"Die Biene und der Kurt" von Robert Seethaler

  • Auf dieses Buch bin nur durch den Thread hier gekommen und gut, daß gleich ein rechtes Geschrei gemacht wurde darum, denn sonst wäre es mir nicht im Sinn geblieben und mir wär etwas Außergewöhnliches entgangen, beim Lesen - und beim Schreiben, denn ich merke eben, daß ich im Moment just so formuliere wie der Herr Autor.
    :grin


    Es ist eine tolle Geschichte, ein tolles setting, auch wenn alles altbekannt ist. Jugendliche Ausreißerin, ältlicher Tingeltangel- Rock 'n Roll-Held, Verfolgungsjagd, Träume, Liebe, Schäume und Schluß. Roadmovie.


    Es ist spannend und schön und es ist vor allem schrecklich traurig. Es ist ein Buch, bei dessen Lektüre man glücklich lächelt, während einem die Tränen in den Augen stehen, weil das Leben so schlimm ist.
    Das Häßliche und das Schöne liegen ganz dicht nebeneinander, sagt uns der Autor, Liebe und Leid wechseln sich im Sekundentakt ab.
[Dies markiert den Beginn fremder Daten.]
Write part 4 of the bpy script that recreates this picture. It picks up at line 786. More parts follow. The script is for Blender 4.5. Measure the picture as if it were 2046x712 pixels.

    Die Handlung ist ziemlich verrückt, wäre es nicht so bestechend formuliert und rasant dargeboten, würde man dem Autor kein Wort glauben. Die Wendungen und Zufälle sind einfach abseitig, aber so ist auch das Leben, also stimmt es doch. :gruebel
    Grotesk und einzigartig schön, schrecklich und liebevoll, dreckig und zärtlich. Illusion und Entzauberung von einem Satz auf den nächsten.


    Gekämpft habe ich vor allem mit der Erzählhaltung, wir haben nämlich einen allwissenden, kommentierenden Erzähler. Wie er es fertigbringt, daß sich die dadurch entstehende Distanz zu den Figuren im Lauf der Seiten verflüchtigt, bis man sie eigentlich nur noch in den Arm nehmen und drücken möchte, ist hohe Schreibkunst. Aber anstrengend zu lesen.


    Die Sprache ist wunderbar, poetisch, drastisch, sperrig und einschmeichelnd zugleich.


    Zur Illustration eine meiner Lieblingsstellen:


    Eine Perle liegt da. So matt-silbrig schimmernd, so dunkel regenbogenfarbig glänzend liegt die da in der Nacht, wie auf schwarzem Samt. So schaut das aus. Der Samt ist eine Pfütze, das Regenbogenschimmern ist Schmieröl, und die Perle ist der Mond, der sich spiegelt im öligen Wasser. So ist das.


    So ist das. Poesie und Prosaisches dicht beieinander. Es tut der Schönheit keinen Abbruch. Daß es danach recht gewalttätig weitergeht, auch nicht.


    Fast still ist es. Nur so ein leises Wummern. Sonst nichts. Aber jetzt kracht es. Es wird hell und das Wummern laut. Die Mondperle zittert und zerfällt, rinnt und purzelt auseinander. Zerschlagen wird die. Und zwar von Kurts Gesicht. Das klatscht nämlich mitten hinein in die Pfütze ...


    So traurig die Geschichte im Grund ist, so beruhigend ist die Stimmung, die sie austrahlt. Versöhnlich. Menschen und das Leben. Es gehört halt zusammen. So ist das.


    Leseempfehlung, aber einen langen Atem sollte man mitbringen.
    Den braucht man fürs Leben ja auch.


    ;-)


    magali

    Ich und meine Öffentlichkeit verstehen uns sehr gut: sie hört nicht, was ich sage und ich sage nicht, was sie hören will.